Govt rejects tents, settles for plastics


Augustine Mukaro/ Bridget Sibanda



IN a move that exposes shortcomings in Operation Garikai, government has accepted a United Nations offer to provide temporary plastic she

lter and aid to over 300 000 people displaced under the controversial Operation Murambatsvina.


Last year government turned down a US$30 million UN appeal to provide temporary shelter to victims worst affected by the slum clearance blitz. The UN was forced to shelve the programme after government raised objections that it “would not accept its people living in tents”.


Government also rejected the appeal on the basis that the number of people affected by its controversial demolition campaign had been inflated while the reconstruction phase under Operation Garikai had been downplayed.
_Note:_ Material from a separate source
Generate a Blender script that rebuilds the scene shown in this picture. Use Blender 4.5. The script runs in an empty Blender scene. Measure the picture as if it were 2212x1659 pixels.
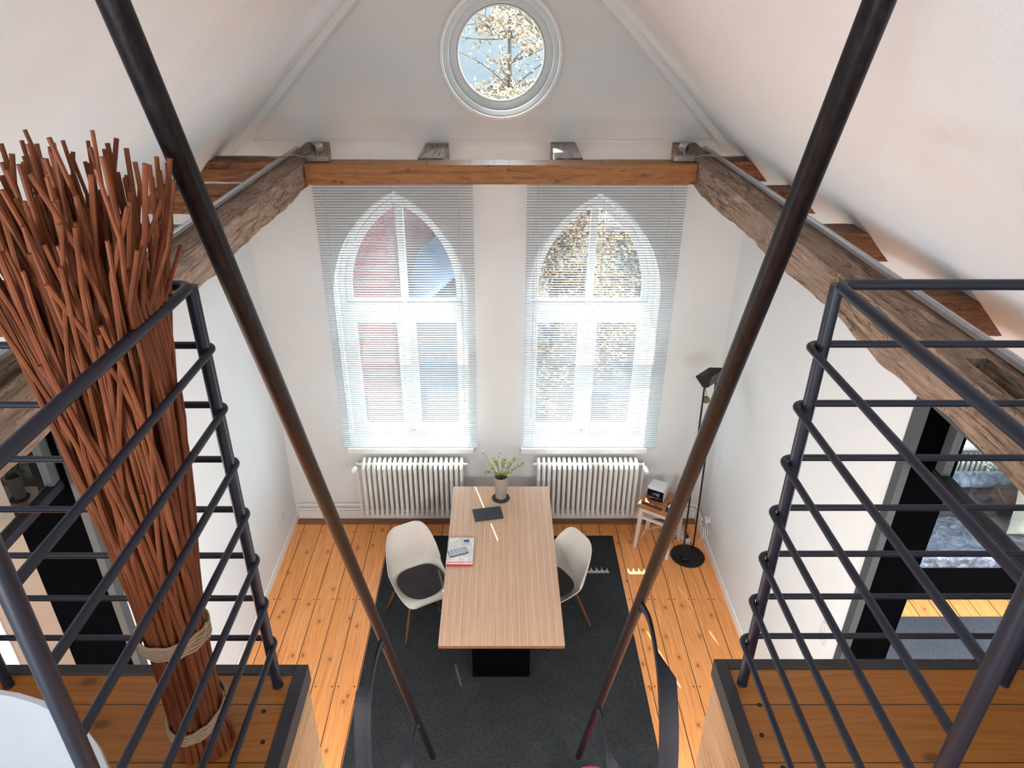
import bpy, bmesh, math, random
from mathutils import Vector, Matrix, noise
random.seed(7)
S = bpy.context.scene
COL = S.collection
PI = math.pi
# ------------------------------------------------------------------ camera
H = 4.85                       # eye height above the lower floor
PITCH = math.radians(28.2)
F = 1521.0                     # focal length in pixels of a 2212 px wide frame
cam_d = bpy.data.cameras.new('camera')
cam_d.sensor_width = 36.0
cam_d.lens = 36.0 * F / 2212.0
cam_d.shift_x = 27.0 / 2212.0
cam_d.clip_start = 0.05
cam = bpy.data.objects.new('camera', cam_d)
COL.objects.link(cam)
cam.location = (0, 0, H)
cam.rotation_euler = (math.radians(90) - PITCH, 0, 0)
S.camera = cam
# ------------------------------------------------------------------ light
S.view_settings.view_transform = 'Standard'
S.view_settings.look = 'None'
S.view_settings.gamma = 1.0
S.view_settings.exposure = 1.44
S.view_settings.use_curve_mapping = False
S.cycles.max_bounces = 10
S.cycles.diffuse_bounces = 5
S.cycles.glossy_bounces = 4
S.cycles.transparent_max_bounces = 24
S.cycles.sample_clamp_indirect = 6.0
W = bpy.data.worlds.new('sky')
S.world = W
W.use_nodes = True
wn = W.node_tree
bg = wn.nodes['Background']
bg.inputs['Color'].default_value = (0.80, 0.90, 1.0, 1)
bg.inputs['Strength'].default_value = 5.0
sun_d = bpy.data.lights.new('sun', 'SUN')
sun_d.energy = 9.0
sun_d.angle = math.radians(0.3)
sun_d.color = (1.0, 0.95, 0.86)
sun = bpy.data.objects.new('sun', sun_d)
COL.objects.link(sun)
sun.rotation_euler = Vector((0.284, -1.0, -1.33)).to_track_quat('-Z', 'Y').to_euler()
sun.location = (-3, 12, 16)
def area(name, loc, direction, sx, sy, energy, color=(1, 1, 1)):
    d = bpy.data.lights.new(name, 'AREA')
    d.shape = 'RECTANGLE'; d.size = sx; d.size_y = sy
    d.energy = energy; d.color = color
    o = bpy.data.objects.new(name, d)
    COL.objects.link(o)
    o.location = loc
    o.rotation_euler = Vector(direction).to_track_quat('-Z', 'Z').to_euler()
    return o
# added fills behind the camera: one for rear daylight, two washing the slopes
area('rear_gable_fill', (0, -3.1, 4.7), (0, 1, -0.12), 2.6, 1.7, 10, (0.92, 0.97, 1.0))
area('slope_fill_left', (-1.15, -1.3, 3.75), (-0.25, 0.4, 1), 0.9, 0.5, 46, (0.84, 0.94, 1.0))
area('slope_fill_right', (1.15, -1.3, 3.75), (0.25, 0.4, 1), 0.9, 0.5, 7, (0.84, 0.94, 1.0))
# added fill lights in both side rooms, shining in through the openings
area('side_room_fill_right', (6.7, 2.2, 1.7), (-1, 0.0, 0.22), 3.6, 2.6, 255, (0.88, 0.95, 1.0))
area('side_room_fill_left', (-6.3, 2.2, 1.7), (1, 0.0, 0.22), 3.6, 2.6, 180, (0.88, 0.95, 1.0))
# unseen fill lights added under the two loft platforms to brighten the boards
area('under_loft_fill_left', (-1.25, 0.75, 2.84), (0.12, 0.3, -1), 0.7, 0.7, 30, (1.0, 0.97, 0.93))
area('under_loft_fill_right', (1.3, 0.75, 2.84), (-0.1, 0.3, -1), 0.7, 0.7, 30, (1.0, 0.97, 0.93))

# ------------------------------------------------------------------ material helpers
class NT:
    def __init__(s, name, rough=0.6, metal=0.0, color=(0.8, 0.8, 0.8), spec=0.5):
        s.m = bpy.data.materials.new(name)
        s.m.use_nodes = True
        s.t = s.m.node_tree
        s.b = s.t.nodes['Principled BSDF']
        s.b.inputs['Roughness'].default_value = rough
        s.b.inputs['Metallic'].default_value = metal
        s.b.inputs['Base Color'].default_value = (*color, 1)
        s.b.inputs['Specular IOR Level'].default_value = spec
        s._c = None
    def n(s, typ, **kw):
        nd = s.t.nodes.new(typ)
        for k, v in kw.items(): setattr(nd, k, v)
        return nd
    def put(s, sock, v):
        if isinstance(v, bpy.types.NodeSocket): s.t.links.new(v, sock)
        elif v is not None:
            if isinstance(v, (tuple, list)) and len(v) == 3 and sock.type == 'RGBA': v = (*v, 1)
            sock.default_value = v
    def co(s):
        if s._c is None: s._c = s.n('ShaderNodeTexCoord').outputs['Object']
        return s._c
    def xyz(s, v=None):
        nd = s.n('ShaderNodeSeparateXYZ'); s.put(nd.inputs[0], v or s.co()); return nd.outputs
    def vec(s, x, y, z):
        nd = s.n('ShaderNodeCombineXYZ')
        for i, a in enumerate((x, y, z)): s.put(nd.inputs[i], a)
        return nd.outputs[0]
    def m2(s, op, a, b=None, c=None):
        nd = s.n('ShaderNodeMath', operation=op)
        s.put(nd.inputs[0], a)
        if b is not None: s.put(nd.inputs[1], b)
        if c is not None: s.put(nd.inputs[2], c)
        return nd.outputs[0]
    def noise(s, v, scale=5, detail=4, rough=0.55, dist=0.0):
        nd = s.n('ShaderNodeTexNoise')
        s.put(nd.inputs['Vector'], v); nd.inputs['Scale'].default_value = scale
        nd.inputs['Detail'].default_value = detail; nd.inputs['Roughness'].default_value = rough
        nd.inputs['Distortion'].default_value = dist
        return nd.outputs['Fac']
    def vor(s, v, scale=5, rnd=1.0, out='Distance', dims='3D'):
        nd = s.n('ShaderNodeTexVoronoi', voronoi_dimensions=dims)
        s.put(nd.inputs['Vector'], v); nd.inputs['Scale'].default_value = scale
        nd.inputs['Randomness'].default_value = rnd
        return nd.outputs[out]
    def white(s, v):
        nd = s.n('ShaderNodeTexWhiteNoise', noise_dimensions='1D'); s.put(nd.inputs['W'], v); return nd.outputs['Value']
    def ramp(s, f, stops):
        nd = s.n('ShaderNodeValToRGB'); s.put(nd.inputs[0], f)
        e = nd.color_ramp.elements
        while len(e) > 1: e.remove(e[-1])
        e[0].position = stops[0][0]; e[0].color = (*stops[0][1], 1)
        for p, c in stops[1:]:
            x = e.new(p); x.color = (*c, 1)
        return nd.outputs[0]
    def rng(s, v, a, b, c=0.0, d=1.0):
        nd = s.n('ShaderNodeMapRange'); s.put(nd.inputs[0], v)
        for i, x in enumerate((a, b, c, d)): s.put(nd.inputs[i + 1], x)
        return nd.outputs[0]
    def mix(s, f, a, b, typ='MIX'):
        nd = s.n('ShaderNodeMix', data_type='RGBA', blend_type=typ)
        s.put(nd.inputs[0], f); s.put(nd.inputs[6], a); s.put(nd.inputs[7], b)
        return nd.outputs[2]
    def color(s, v): s.put(s.b.inputs['Base Color'], v); return s
    def rough(s, v): s.put(s.b.inputs['Roughness'], v); return s
    def bump(s, h, strength=0.3, dist=0.01):
        nd = s.n('ShaderNodeBump'); s.put(nd.inputs['Height'], h)
        nd.inputs['Strength'].default_value = strength; nd.inputs['Distance'].default_value = dist
        s.t.links.new(nd.outputs[0], s.b.inputs['Normal']); return s

def plain(name, color, rough=0.5, metal=0.0, var=0.06, scale=30, bump=0.0, spec=0.5):
    t = NT(name, rough, metal, color, spec)
    f = t.noise(t.co(), scale, 3)
    lo = tuple(max(0, c * (1 - var)) for c in color); hi = tuple(min(1, c * (1 + var)) for c in color)
    t.color(t.ramp(f, [(0.3, lo), (0.7, hi)]))
    if bump: t.bump(f, bump, 0.004)
    return t.m

def board_mat(name, across, width, dark, mid, light, gap=0.0045, nails=None, knots=1.0, rough=0.32, shift=0.0, gapcol=(0.03, 0.012, 0.004), kscale=1.0):
    t = NT(name, rough)
    x = t.xyz()
    u = t.m2('ADD', x[across], shift); w = x[1 - across]
    r = t.m2('DIVIDE', u, width); idx = t.m2('FLOOR', r); rnd = t.white(idx)
    fr = t.m2('FRACT', r)
    off = t.m2('MULTIPLY', rnd, 37.0)
    wv = t.m2('ADD', w, off)
    warp = t.noise(t.vec(t.m2('MULTIPLY', u, 5.0), t.m2('MULTIPLY', wv, 1.3), off), 1.0, 2)
    uu = t.m2('ADD', u, t.m2('MULTIPLY', warp, 0.11))
    g = t.noise(t.vec(t.m2('MULTIPLY', uu, 95.0), t.m2('MULTIPLY', wv, 2.2), off), 1.0, 3, 0.6)
    g2 = t.noise(t.vec(t.m2('MULTIPLY', u, 3.0), t.m2('MULTIPLY', wv, 0.8), off), 1.5, 2)
    c = t.ramp(g, [(0.25, dark), (0.5, mid), (0.78, light)])
    c = t.mix(t.rng(g2, 0.3, 0.75, 0.0, 0.45), c, mid)
    c = t.mix(t.m2('MULTIPLY', rnd, 0.28), c, dark)
    if knots:
        kv = t.vec(t.m2('MULTIPLY', u, 1.35), t.m2('MULTIPLY', wv, 0.85), 0.0)
        k = t.vor(kv, 4.2 * kscale, dims='2D')
        kd = tuple(a * 0.22 for a in dark)
        c = t.mix(t.rng(k, 0.03 * knots, 0.075 * knots, 0.85, 0.0), c, kd)
        c = t.mix(t.rng(k, 0.06 * knots, 0.2 * knots, 0.35, 0.0), c, dark)
    if nails:
        per, n0 = nails
        q = t.m2('FRACT', t.m2('DIVIDE', t.m2('ADD', w, n0), per))
        dw = t.m2('MULTIPLY', t.m2('SUBTRACT', q, 0.5), per)
        du = t.m2('MULTIPLY', t.m2('SUBTRACT', t.m2('ABSOLUTE', t.m2('SUBTRACT', fr, 0.5)), 0.36), width)
        dd = t.m2('SQRT', t.m2('ADD', t.m2('MULTIPLY', dw, dw), t.m2('MULTIPLY', du, du)))
        c = t.mix(t.rng(dd, 0.006, 0.009, 0.9, 0.0), c, (0.03, 0.015, 0.008))
    e = t.m2('MULTIPLY', t.m2('SUBTRACT', 0.5, t.m2('ABSOLUTE', t.m2('SUBTRACT', fr, 0.5))), width)
    gm = t.rng(e, gap * 0.45, gap, 1.0, 0.0)
    c = t.mix(gm, c, gapcol)
    t.color(c)
    t.bump(t.m2('SUBTRACT', t.m2('MULTIPLY', g, 0.1), gm), 0.35, 0.004)
    return t.m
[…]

A year down the line, with Operation Garikai failing to make an impact on the accommodation of Murambatsvina victims, government has been forced to swallow its pride and accept temporary shelter.


A tour of the holding camps at Hopley and Hatcliffe in the past week revealed that temporary shelters had mushroomed where permanent government structures should have been.
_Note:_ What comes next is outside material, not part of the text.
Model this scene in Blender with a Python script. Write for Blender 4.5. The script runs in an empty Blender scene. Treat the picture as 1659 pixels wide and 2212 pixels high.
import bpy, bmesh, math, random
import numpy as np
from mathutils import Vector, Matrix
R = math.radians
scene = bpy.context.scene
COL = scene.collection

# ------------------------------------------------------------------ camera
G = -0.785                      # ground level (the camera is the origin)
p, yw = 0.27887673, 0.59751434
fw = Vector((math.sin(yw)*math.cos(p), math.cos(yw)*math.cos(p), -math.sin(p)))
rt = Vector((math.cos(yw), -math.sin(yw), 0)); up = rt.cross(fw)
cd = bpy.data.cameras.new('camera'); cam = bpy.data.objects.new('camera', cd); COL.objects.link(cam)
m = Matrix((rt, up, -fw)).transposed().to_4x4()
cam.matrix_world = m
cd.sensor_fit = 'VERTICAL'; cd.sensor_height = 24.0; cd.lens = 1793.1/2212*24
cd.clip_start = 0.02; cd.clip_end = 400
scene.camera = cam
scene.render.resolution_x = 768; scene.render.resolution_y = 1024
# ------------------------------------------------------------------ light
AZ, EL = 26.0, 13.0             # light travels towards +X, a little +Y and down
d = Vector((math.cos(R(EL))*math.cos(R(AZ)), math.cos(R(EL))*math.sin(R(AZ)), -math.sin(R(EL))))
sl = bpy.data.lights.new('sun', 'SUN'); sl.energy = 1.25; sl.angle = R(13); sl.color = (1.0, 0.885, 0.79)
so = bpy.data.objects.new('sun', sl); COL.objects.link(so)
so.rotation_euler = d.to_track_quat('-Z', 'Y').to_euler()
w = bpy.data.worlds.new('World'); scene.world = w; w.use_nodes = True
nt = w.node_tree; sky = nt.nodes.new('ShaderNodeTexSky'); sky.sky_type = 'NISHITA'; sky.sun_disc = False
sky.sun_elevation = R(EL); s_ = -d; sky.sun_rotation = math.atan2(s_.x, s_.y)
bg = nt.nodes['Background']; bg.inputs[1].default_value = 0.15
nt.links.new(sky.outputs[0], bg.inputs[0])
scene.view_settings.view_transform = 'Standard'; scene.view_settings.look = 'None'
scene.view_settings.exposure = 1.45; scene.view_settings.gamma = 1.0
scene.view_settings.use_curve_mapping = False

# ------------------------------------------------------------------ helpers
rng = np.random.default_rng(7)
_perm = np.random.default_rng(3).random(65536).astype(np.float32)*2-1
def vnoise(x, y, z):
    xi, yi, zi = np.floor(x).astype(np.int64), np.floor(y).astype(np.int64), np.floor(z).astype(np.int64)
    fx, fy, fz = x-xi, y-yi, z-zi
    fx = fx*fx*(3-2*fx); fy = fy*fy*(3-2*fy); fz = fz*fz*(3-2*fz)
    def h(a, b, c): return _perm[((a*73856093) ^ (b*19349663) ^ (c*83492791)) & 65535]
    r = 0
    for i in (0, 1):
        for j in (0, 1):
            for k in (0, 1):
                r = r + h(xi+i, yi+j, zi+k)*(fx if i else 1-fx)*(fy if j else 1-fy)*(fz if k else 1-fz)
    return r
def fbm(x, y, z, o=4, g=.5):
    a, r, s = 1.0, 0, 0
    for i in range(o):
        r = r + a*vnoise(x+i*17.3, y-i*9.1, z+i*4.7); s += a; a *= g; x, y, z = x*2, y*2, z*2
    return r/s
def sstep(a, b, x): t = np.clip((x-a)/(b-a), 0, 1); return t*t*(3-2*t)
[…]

These consist of a 12 square-metre room of tarpaulin plastic at the sides and metal sheeting at the top anchored on treated gumpoles, 1,5 metres high. The material is tear-resistant, non-flammable and sky-blue in colour. Unicef is providing septic tanks as toilets to the residents.


Justin MacDermott, a senior programme officer with the UN’s International Organisation for Migration, said humanitarian organisations started building temporary shelters at Hopley Farm and Hatcliffe in March. The projects would cost close to US$40 million, he said.
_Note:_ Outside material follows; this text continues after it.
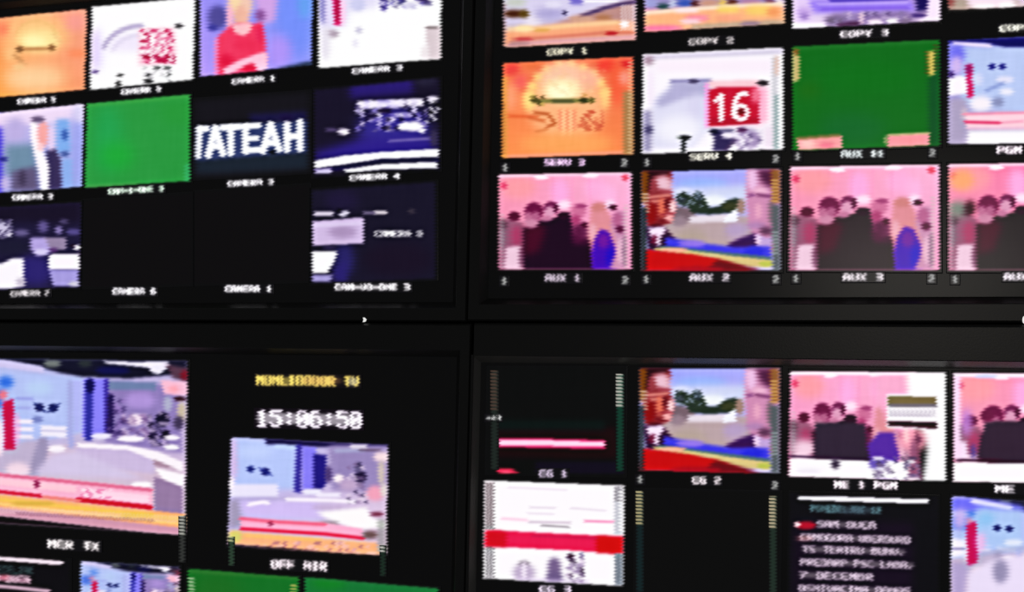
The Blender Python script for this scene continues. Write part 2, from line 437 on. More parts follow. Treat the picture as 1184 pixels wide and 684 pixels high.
def two_men(P, q, dy=0):
    t = Ref(P, q, (742, 198, 903, 313))
    P.grad(q, (150, 158, 252), (168, 166, 250), (210, 200, 240), (205, 205, 245))
    t.e(812, 214, 30, 7, (150, 178, 255), 4); t.p([(775, 218), (885, 216), (885, 240), (775, 240)], (205, 212, 246), 4)
    t.e(826, 233, 14, 6, (240, 245, 250), 2.5); t.e(790, 222, 10, 4, (214, 220, 252), 2)
    # road and buildings
    t.p([(765, 252), (885, 250), (890, 292), (765, 292)], (182, 160, 164), 2)
    t.p([(780, 238), (804, 242), (806, 254), (776, 258)], (120, 100, 110), 1.6); t.e(786, 256, 9, 6, (150, 128, 140), 2)
    t.e(852, 270, 12, 12, (188, 160, 190), 4, 0.8); t.e(800, 274, 18, 10, (178, 160, 150), 4, 0.8)
    t.p([(798, 250), (850, 248), (850, 257), (798, 258)], (226, 214, 226), 1.6)
    # trees
    t.p([(782, 228), (790, 222), (800, 228), (806, 221), (814, 228), (820, 240), (830, 240), (842, 232), (852, 230), (860, 236), (858, 244), (848, 247), (820, 249), (800, 247), (795, 239), (784, 236)], (42, 56, 44), 1.3)
    t.e(808, 228, 5, 5, (50, 64, 70), 1.2); t.e(845, 240, 10, 5, (60, 66, 40), 1.6); t.e(788, 232, 6, 3, (70, 78, 90), 1.4)
    t.speck(783, 222, 812, 240, [(150, 165, 190), (38, 46, 50)], size=3, dens=0.35, sig=0.8, a=0.8, seed=5)
    t.e(857, 240, 5, 9, (160, 130, 120), 1.6)
    t.p([(838, 252), (852, 242), (853, 257), (838, 258)], (242, 242, 255), 1)
    # left man
    t.p([(742, 196), (776, 196), (778, 206), (774, 216), (778, 228), (782, 236), (780, 248), (774, 258), (758, 264), (748, 262), (744, 230)], (138, 40, 48), 1.6)
    t.p([(742, 194), (776, 194), (774, 202), (756, 204), (750, 222), (744, 222)], (44, 10, 20), 2)
    t.p([(756, 207), (768, 203), (777, 208), (776, 216), (779, 224), (770, 222), (760, 218)], (232, 184, 200), 2.6); t.e(756, 216, 4, 9, (150, 60, 70), 2)
    t.e(754, 246, 6, 12, (140, 4, 12), 2.5)
    t.l([(752, 228), (774, 226)], 3, (226, 140, 130), 1.2); t.l([(754, 233), (770, 232)], 2.5, (236, 150, 136), 1.2); t.l([(764, 221), (776, 222)], 3, (160, 60, 74), 1.4)
    t.e(765, 240, 4, 11, (230, 116, 92), 2); t.e(771, 235, 2.5, 6, (104, 16, 30), 1.4); t.e(778, 240, 3.5, 8, (253, 204, 208), 1.4); t.e(774, 252, 5, 6, (246, 168, 168), 1.8)
    t.l([(764, 248), (779, 247)], 1.8, (150, 40, 56), 0.9); t.l([(762, 255), (774, 257)], 2, (110, 14, 30), 1); t.e(760, 261, 8, 2, (84, 10, 30), 1.4)
    t.p([(746, 262), (770, 264), (782, 278), (790, 290), (750, 290)], (48, 8, 48), 1.6)
    t.p([(750, 264), (768, 262), (770, 268), (764, 274), (764, 286), (759, 282), (752, 272)], (246, 220, 246), 1.4)
    t.p([(755, 272), (760, 272), (758, 284), (752, 280)], (110, 20, 60), 1.4)
    # right man
    t.p([(864, 196), (903, 196), (903, 292), (880, 292), (866, 262), (862, 232)], (204, 138, 176), 2)
    t.e(870, 208, 6, 14, (236, 188, 228), 2.4); t.e(880, 222, 9, 4, (236, 176, 206), 2); t.l([(866, 197), (890, 197)], 4, (134, 96, 120), 1.6)
    t.p([(876, 198), (898, 198), (897, 216), (890, 219), (880, 212)], (80, 28, 66), 3.2); t.e(894, 206, 4, 10, (120, 50, 52), 2.2)
    t.l([(866, 228), (871, 227)], 3.5, (140, 80, 134), 1.3); t.l([(876, 227), (891, 229)], 3.5, (128, 66, 112), 1.3)
    t.e(877, 245, 4, 9, (232, 164, 192), 2); t.e(892, 246, 4, 14, (126, 100, 112), 2.4)
    t.e(874, 262, 12, 4, (176, 130, 176), 2.4); t.e(886, 268, 8, 5, (96, 56, 88), 2.4)
    t.e(852, 266, 14, 7, (178, 156, 196), 3, 0.8)
    t.p([(840, 284), (856, 276), (873, 270), (877, 290), (848, 292)], (58, 16, 88), 1.8)
    t.p([(874, 271), (886, 276), (896, 274), (890, 290), (878, 292)], (190, 160, 216), 1.5); t.e(877, 278, 3, 6, (232, 200, 238), 1.4)
    # slanting blue, green and red strap along the foot
    t.p([(770, 274), (800, 280), (850, 286), (890, 285), (893, 300), (850, 297), (800, 291), (770, 285)], (66, 62, 224), 1.8)
    t.e(800, 282, 16, 4, (150, 122, 232), 2); t.e(872, 292, 12, 6, (42, 44, 214), 2)
    t.p([(764, 284), (892, 297), (892, 303), (764, 288)], (84, 112, 120), 1.2)
    t.p([(758, 286), (798, 290), (845, 296), (892, 301), (892, 309), (860, 308), (820, 300), (758, 290)], (214, 190, 130), 1.1)
    t.e(886, 305, 9, 3.5, (184, 190, 92), 1.3); t.e(780, 289, 16, 2.5, (250, 170, 150), 1.2); t.e(820, 296, 10, 2.5, (206, 186, 140), 1)
    t.p([(746, 288), (770, 291), (800, 294), (830, 299), (862, 309), (872, 316), (742, 316)], (196, 0, 14), 1.3)
    t.p([(830, 300), (872, 310), (890, 318), (810, 318)], (110, 8, 24), 2)
    t.e(806, 312, 30, 4, (160, 0, 30), 2)
    # meter colours at the sides
    t.p([(742, 198), (750, 198), (748, 232), (742, 236)], (120, 66, 10), 1.6); P.comb(q[0][0]+2, q[0][1]+25, q[0][0]+10, q[0][1]+48, (220, 190, 170), 4, 0.8)
    t.p([(742, 240), (747, 240), (748, 316), (742, 316)], (32, 40, 42), 1.5)
    t.p([(893, 198), (903, 198), (903, 236), (893, 236)], (140, 92, 50), 1.6); P.comb(q[1][0]-10, q[1][1]+12, q[1][0]-2, q[1][1]+40, (226, 176, 110), 4, 0.7)
    t.p([(892, 238), (903, 238), (903, 316), (894, 316)], (84, 92, 96), 2); P.comb(q[1][0]-9, q[1][1]+72, q[1][0]-2, q[1][1]+100, (190, 200, 205), 4, 0.5)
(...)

“As a humanitarian organisation we source funds to assist wherever people have suffered pain, poverty, degradation or lost hope by providing assistance, guidance, comfort and moral support,” MacDermott told the Zimbabwe Independent in an interview on Tuesday.


“We do not have to ask for permission from government to assist its people who are living in shacks after being affected by Operation Murambatsvina because Zimbabwe is a UN member state.”


An impasse developed between government and the UN, with Harare insisting that the number of people affected by Operation Murambatsvina had been inflated to discredit government.


“We did not sign an agreement with government for us to build these temporary shelters because we are providing assistance to those who are in need. Besides it’s only a temporary measure to help people who are suffering,” MacDermott said.


“About 1 300 families have already benefited at Hopley and Hatcliffe camps.”


MacDermott said his organisation expected more funding from donors to cover about 500 units since many families were still living in shacks and the rainy season was fast approaching.


“This is a beneficiary-driven project under which we provide the material, while the beneficiaries build their shelters with the assistance of our builders,” he said.


In the flash appeal, the UN had estimated that about 700 000 people, roughly 18% of the country’s population, was affected by the evictions and the crackdown on informal businesses in May last year.


Government claimed that only around 200 000 people were affected. Action Aid, one of the non-governmental organisations working in the country, estimated the displaced people to be not less than 1,5 million.


Humanitarian organisations assisting the victims said although it was difficult to quantify the damage in monetary terms, major losses were incurred across virtually all sectors of the economy.